Directions for this task:
Say how many lines include the word "Write". Reply with nothing but the number.

Records shown:
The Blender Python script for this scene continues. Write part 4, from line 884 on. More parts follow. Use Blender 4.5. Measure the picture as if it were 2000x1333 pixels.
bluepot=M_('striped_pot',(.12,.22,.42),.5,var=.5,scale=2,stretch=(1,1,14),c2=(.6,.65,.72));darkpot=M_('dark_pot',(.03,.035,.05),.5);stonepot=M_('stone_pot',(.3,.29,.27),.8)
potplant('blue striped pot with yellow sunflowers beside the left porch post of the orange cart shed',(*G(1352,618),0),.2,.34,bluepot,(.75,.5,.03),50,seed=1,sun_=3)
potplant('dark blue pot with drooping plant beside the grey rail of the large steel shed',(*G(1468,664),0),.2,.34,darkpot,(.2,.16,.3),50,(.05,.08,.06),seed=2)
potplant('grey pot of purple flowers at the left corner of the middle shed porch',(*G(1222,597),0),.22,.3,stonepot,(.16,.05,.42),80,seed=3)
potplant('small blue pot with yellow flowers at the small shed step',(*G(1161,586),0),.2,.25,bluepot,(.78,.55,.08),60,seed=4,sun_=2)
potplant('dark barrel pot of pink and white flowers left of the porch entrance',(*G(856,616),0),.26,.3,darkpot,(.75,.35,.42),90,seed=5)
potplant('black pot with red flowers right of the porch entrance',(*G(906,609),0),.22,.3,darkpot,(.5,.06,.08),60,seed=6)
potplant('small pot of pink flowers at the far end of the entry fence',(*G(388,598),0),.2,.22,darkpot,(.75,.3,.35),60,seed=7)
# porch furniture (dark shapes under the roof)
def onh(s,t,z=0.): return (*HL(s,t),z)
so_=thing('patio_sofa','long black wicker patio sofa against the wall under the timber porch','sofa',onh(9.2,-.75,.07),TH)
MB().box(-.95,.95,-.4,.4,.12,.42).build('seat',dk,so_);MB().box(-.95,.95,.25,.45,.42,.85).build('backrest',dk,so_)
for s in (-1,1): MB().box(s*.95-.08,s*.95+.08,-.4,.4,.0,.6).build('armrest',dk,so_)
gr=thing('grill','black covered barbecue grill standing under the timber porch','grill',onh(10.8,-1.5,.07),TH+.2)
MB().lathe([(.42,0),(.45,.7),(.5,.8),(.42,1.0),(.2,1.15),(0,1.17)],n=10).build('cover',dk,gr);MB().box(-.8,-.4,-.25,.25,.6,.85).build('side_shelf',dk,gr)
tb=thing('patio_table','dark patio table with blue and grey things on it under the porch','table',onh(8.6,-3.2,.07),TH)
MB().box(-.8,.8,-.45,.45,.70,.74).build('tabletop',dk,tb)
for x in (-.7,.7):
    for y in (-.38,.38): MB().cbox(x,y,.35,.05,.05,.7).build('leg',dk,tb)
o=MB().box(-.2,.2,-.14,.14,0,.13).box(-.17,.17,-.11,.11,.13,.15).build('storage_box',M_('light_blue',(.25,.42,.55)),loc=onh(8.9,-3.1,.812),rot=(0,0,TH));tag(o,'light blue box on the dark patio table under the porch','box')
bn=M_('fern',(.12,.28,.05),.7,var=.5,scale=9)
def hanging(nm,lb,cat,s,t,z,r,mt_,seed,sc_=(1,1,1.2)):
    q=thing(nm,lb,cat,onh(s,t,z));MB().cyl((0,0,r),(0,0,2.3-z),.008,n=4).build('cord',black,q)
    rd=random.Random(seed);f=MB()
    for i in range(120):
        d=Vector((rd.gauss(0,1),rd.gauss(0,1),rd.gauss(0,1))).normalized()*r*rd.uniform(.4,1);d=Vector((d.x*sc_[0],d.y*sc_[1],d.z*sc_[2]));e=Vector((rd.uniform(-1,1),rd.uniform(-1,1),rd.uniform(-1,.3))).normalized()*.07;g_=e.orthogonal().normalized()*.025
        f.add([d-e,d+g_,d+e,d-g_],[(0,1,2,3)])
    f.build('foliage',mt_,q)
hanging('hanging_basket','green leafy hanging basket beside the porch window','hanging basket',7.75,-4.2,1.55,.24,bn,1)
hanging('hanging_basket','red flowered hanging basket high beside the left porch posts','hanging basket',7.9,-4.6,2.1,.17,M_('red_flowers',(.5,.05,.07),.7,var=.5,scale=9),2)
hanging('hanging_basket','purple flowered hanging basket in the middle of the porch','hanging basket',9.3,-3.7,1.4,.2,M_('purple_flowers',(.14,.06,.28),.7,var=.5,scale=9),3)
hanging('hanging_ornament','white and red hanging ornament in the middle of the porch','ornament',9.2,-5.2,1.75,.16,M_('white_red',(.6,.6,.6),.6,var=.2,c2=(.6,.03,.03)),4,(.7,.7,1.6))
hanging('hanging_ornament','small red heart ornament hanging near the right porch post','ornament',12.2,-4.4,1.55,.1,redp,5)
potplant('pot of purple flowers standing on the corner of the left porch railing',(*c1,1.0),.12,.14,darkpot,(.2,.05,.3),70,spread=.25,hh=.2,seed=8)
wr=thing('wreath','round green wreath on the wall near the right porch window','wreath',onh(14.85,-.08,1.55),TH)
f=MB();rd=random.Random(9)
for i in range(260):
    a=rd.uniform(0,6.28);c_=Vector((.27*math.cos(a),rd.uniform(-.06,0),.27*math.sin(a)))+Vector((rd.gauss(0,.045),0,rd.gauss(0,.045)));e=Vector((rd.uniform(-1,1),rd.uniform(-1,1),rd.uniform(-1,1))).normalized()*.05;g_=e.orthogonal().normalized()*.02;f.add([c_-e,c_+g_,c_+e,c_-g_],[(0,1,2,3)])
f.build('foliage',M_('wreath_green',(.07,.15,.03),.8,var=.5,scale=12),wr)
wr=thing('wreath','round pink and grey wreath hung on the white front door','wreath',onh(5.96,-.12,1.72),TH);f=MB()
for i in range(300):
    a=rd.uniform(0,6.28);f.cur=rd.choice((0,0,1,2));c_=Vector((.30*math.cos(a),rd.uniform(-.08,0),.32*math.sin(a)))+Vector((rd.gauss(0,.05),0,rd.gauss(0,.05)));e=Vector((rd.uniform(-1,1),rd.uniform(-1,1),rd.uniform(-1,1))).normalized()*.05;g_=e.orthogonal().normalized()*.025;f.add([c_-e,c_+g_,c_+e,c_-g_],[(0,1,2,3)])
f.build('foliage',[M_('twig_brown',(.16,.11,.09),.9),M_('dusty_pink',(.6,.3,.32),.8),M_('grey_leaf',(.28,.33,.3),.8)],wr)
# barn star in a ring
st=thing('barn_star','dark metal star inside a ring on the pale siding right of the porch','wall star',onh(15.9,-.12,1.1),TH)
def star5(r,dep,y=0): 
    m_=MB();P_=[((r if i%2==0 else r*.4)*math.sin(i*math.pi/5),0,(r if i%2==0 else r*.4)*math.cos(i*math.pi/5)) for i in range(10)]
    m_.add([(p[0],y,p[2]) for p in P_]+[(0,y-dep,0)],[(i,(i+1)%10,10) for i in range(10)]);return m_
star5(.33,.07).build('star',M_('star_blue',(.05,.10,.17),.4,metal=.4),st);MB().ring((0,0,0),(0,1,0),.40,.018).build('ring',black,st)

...

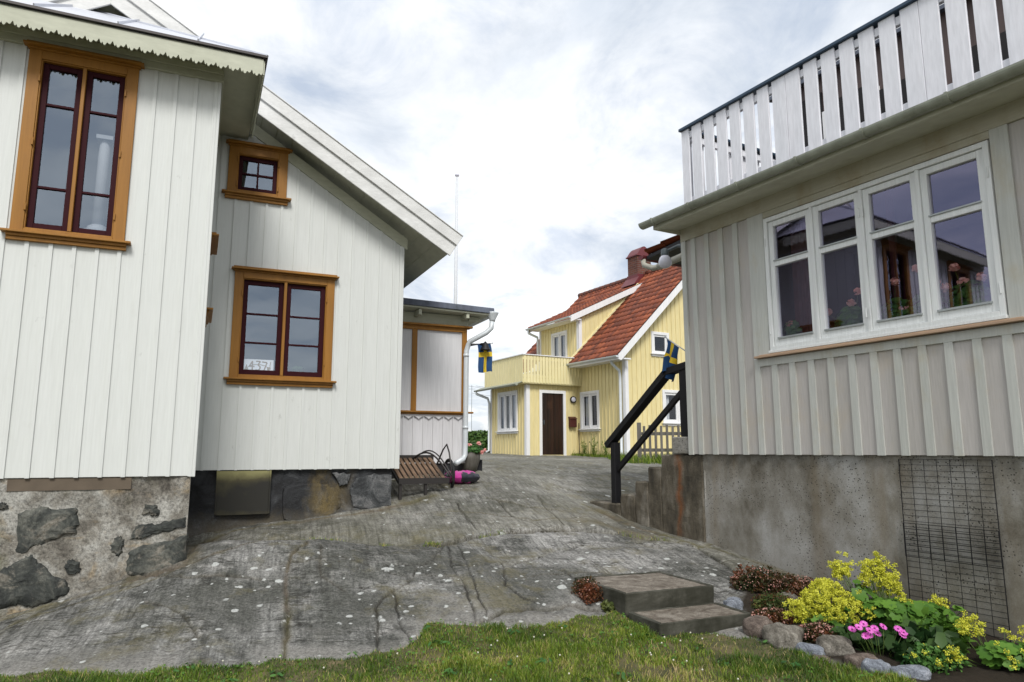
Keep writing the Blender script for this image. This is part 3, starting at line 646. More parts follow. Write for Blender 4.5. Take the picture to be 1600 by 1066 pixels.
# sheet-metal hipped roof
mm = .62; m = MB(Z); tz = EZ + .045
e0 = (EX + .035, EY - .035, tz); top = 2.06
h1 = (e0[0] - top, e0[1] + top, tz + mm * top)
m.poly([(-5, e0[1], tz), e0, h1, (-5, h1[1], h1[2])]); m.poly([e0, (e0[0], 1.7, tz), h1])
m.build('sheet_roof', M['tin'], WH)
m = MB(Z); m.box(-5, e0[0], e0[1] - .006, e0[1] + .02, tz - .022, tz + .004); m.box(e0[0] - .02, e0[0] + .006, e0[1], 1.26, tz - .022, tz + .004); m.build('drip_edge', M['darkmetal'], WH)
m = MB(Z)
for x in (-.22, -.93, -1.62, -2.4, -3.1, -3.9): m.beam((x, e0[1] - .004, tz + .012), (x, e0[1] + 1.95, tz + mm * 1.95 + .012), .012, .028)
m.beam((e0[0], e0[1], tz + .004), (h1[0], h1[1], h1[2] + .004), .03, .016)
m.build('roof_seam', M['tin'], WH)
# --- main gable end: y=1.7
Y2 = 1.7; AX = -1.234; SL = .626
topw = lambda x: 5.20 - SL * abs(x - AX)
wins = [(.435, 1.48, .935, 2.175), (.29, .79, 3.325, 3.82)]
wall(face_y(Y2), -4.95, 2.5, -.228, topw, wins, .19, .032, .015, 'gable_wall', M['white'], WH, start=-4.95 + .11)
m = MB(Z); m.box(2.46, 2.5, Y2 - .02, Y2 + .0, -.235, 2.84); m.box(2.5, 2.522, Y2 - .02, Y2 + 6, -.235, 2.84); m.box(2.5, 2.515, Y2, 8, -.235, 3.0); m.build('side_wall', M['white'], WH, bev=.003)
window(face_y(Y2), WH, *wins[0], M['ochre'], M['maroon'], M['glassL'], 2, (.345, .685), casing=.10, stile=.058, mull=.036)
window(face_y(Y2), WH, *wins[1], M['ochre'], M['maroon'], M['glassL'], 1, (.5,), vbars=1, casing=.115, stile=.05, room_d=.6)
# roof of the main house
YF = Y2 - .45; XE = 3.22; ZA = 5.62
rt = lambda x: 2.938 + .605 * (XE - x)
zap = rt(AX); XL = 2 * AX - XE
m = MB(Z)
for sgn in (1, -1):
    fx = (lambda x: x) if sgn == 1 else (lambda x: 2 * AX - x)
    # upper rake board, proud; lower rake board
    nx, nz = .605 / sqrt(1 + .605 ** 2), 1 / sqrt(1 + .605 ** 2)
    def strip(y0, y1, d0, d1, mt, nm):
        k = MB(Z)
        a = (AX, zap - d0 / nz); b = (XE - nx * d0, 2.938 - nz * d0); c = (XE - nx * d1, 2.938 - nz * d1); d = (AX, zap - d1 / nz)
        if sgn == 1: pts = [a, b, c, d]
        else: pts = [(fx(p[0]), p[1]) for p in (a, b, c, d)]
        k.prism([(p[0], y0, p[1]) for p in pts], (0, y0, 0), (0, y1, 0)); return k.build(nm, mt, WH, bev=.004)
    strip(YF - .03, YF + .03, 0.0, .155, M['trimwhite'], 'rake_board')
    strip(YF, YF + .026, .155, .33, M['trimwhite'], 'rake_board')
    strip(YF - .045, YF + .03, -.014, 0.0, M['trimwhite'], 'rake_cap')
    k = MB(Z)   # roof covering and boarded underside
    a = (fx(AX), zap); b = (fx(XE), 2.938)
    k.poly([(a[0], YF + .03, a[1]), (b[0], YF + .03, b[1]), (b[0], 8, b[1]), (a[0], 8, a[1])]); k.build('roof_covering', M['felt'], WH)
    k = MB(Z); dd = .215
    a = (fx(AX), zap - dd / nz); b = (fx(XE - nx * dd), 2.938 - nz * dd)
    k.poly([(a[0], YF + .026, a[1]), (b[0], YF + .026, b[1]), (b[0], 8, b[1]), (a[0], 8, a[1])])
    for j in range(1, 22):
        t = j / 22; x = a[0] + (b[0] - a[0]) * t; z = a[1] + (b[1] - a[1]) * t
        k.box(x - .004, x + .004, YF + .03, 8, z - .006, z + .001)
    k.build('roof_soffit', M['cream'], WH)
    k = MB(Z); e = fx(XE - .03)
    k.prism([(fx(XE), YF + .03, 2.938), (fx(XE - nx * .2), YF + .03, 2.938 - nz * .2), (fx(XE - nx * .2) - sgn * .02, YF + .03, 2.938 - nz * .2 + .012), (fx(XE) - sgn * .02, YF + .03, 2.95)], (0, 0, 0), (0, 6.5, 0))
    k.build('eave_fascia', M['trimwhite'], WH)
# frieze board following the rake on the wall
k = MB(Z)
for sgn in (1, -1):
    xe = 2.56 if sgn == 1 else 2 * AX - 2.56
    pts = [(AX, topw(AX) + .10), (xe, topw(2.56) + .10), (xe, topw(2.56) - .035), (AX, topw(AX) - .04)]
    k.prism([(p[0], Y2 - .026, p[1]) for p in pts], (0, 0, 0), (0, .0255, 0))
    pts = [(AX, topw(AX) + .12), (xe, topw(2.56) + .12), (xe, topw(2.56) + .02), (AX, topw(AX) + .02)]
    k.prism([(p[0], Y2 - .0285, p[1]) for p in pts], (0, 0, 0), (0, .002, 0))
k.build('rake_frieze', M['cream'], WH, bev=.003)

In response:
2